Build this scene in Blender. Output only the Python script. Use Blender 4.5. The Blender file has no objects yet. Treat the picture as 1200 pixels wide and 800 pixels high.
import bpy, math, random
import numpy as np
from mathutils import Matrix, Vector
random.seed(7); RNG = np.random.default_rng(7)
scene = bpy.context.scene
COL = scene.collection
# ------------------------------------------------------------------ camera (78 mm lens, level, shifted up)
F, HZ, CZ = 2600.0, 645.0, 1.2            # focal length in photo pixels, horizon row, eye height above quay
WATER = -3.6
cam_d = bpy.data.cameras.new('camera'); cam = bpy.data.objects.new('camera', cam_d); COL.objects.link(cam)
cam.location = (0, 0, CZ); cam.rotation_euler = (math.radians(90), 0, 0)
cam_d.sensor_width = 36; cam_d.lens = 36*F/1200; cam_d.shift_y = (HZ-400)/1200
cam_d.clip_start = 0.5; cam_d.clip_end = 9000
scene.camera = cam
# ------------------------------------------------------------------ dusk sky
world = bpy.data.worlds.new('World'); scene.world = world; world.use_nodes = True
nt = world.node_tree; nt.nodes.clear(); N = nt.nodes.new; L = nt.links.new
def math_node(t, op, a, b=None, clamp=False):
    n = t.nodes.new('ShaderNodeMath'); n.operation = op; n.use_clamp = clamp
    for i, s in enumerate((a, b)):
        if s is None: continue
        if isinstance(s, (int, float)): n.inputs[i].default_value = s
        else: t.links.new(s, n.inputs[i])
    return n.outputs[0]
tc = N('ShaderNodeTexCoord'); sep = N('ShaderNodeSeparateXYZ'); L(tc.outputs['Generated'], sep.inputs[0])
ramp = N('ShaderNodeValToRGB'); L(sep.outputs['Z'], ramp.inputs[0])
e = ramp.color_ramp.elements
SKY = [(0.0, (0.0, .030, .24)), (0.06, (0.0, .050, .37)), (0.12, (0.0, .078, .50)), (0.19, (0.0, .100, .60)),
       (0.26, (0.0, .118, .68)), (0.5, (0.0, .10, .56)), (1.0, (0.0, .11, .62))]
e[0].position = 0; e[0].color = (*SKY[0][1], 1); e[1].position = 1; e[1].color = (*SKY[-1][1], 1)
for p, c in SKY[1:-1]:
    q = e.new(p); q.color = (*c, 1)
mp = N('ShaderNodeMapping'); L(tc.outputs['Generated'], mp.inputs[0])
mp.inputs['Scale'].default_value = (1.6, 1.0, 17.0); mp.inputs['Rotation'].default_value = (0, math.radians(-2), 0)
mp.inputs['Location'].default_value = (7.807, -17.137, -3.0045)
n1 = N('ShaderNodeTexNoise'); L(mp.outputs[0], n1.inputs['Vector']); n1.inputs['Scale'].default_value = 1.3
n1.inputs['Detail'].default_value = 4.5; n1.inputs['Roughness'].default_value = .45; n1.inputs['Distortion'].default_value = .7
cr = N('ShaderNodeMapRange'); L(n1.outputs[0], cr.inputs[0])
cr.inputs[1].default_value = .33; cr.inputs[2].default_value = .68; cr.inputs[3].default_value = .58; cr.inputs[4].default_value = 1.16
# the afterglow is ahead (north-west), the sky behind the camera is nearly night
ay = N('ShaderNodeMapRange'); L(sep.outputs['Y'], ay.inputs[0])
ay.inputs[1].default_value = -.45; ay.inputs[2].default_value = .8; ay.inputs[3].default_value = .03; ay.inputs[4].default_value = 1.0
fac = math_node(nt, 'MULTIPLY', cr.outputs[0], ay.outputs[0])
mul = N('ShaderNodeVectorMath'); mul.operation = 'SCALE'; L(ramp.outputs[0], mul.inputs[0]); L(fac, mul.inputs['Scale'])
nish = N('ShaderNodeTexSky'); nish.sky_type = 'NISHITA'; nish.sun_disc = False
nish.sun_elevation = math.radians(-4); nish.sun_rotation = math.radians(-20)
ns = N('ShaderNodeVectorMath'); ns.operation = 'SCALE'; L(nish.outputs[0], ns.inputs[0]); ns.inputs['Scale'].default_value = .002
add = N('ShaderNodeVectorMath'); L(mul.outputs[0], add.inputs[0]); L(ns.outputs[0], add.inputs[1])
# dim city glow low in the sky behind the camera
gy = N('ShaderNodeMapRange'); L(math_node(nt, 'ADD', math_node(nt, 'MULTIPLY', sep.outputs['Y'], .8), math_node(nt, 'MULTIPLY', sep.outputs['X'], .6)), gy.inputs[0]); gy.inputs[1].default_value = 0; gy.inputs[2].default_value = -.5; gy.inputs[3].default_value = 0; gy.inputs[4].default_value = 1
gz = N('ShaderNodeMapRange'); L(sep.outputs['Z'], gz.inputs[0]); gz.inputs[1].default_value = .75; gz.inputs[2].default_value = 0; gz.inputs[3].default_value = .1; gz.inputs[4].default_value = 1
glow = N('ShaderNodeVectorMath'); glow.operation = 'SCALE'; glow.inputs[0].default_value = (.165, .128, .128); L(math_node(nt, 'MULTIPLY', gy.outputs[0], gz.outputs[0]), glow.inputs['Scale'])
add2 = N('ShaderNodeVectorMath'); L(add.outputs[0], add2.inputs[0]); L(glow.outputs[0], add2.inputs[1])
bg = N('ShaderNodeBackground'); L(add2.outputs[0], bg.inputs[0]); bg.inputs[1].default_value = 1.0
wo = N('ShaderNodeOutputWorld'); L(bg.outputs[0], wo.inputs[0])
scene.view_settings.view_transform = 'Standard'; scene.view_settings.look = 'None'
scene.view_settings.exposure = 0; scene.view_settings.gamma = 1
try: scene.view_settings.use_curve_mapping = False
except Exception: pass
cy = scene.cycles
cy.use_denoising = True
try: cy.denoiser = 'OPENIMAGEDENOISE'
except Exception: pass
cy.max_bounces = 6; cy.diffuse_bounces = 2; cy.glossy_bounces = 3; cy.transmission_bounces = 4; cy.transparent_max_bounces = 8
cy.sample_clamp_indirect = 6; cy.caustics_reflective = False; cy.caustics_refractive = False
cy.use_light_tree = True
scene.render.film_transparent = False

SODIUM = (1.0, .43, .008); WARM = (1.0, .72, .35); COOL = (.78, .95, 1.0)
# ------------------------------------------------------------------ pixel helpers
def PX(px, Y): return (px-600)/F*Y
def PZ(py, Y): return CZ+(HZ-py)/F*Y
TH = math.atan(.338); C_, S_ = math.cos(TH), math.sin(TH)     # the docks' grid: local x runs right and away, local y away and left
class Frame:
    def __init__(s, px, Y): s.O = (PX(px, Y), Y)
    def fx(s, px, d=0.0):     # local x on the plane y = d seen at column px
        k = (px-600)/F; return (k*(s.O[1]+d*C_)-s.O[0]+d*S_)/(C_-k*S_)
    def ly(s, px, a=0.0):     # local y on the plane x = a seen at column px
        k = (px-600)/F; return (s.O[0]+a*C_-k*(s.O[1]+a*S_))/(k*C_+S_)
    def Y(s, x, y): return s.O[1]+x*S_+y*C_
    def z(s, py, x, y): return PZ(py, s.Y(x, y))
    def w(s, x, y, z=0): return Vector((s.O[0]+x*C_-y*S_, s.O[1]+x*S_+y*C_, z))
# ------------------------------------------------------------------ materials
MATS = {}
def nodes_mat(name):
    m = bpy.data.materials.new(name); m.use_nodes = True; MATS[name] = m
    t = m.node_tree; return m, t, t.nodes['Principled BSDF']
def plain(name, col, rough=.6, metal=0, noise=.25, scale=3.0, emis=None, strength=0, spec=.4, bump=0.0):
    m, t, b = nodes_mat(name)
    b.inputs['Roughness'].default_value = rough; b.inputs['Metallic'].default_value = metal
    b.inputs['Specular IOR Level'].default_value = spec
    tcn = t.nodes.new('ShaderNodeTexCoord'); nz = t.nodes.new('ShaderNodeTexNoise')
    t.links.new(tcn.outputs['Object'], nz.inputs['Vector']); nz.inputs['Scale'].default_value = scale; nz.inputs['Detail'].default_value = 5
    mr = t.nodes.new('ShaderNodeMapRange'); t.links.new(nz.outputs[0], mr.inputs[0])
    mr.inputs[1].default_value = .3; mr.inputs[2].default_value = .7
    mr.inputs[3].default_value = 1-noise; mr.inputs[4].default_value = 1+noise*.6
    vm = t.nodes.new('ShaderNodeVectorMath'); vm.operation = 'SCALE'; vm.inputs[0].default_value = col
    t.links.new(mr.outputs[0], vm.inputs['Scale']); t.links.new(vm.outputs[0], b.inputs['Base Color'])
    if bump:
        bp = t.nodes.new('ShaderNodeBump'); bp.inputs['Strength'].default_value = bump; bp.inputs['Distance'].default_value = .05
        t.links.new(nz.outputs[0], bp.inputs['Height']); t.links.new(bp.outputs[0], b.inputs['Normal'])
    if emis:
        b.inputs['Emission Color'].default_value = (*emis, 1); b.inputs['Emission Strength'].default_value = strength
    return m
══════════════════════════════
(WHAT IS EXPECTED) How many lines in the data contain the string "objects"? Respond with the number only.

(COMPLETE ANSWER) 2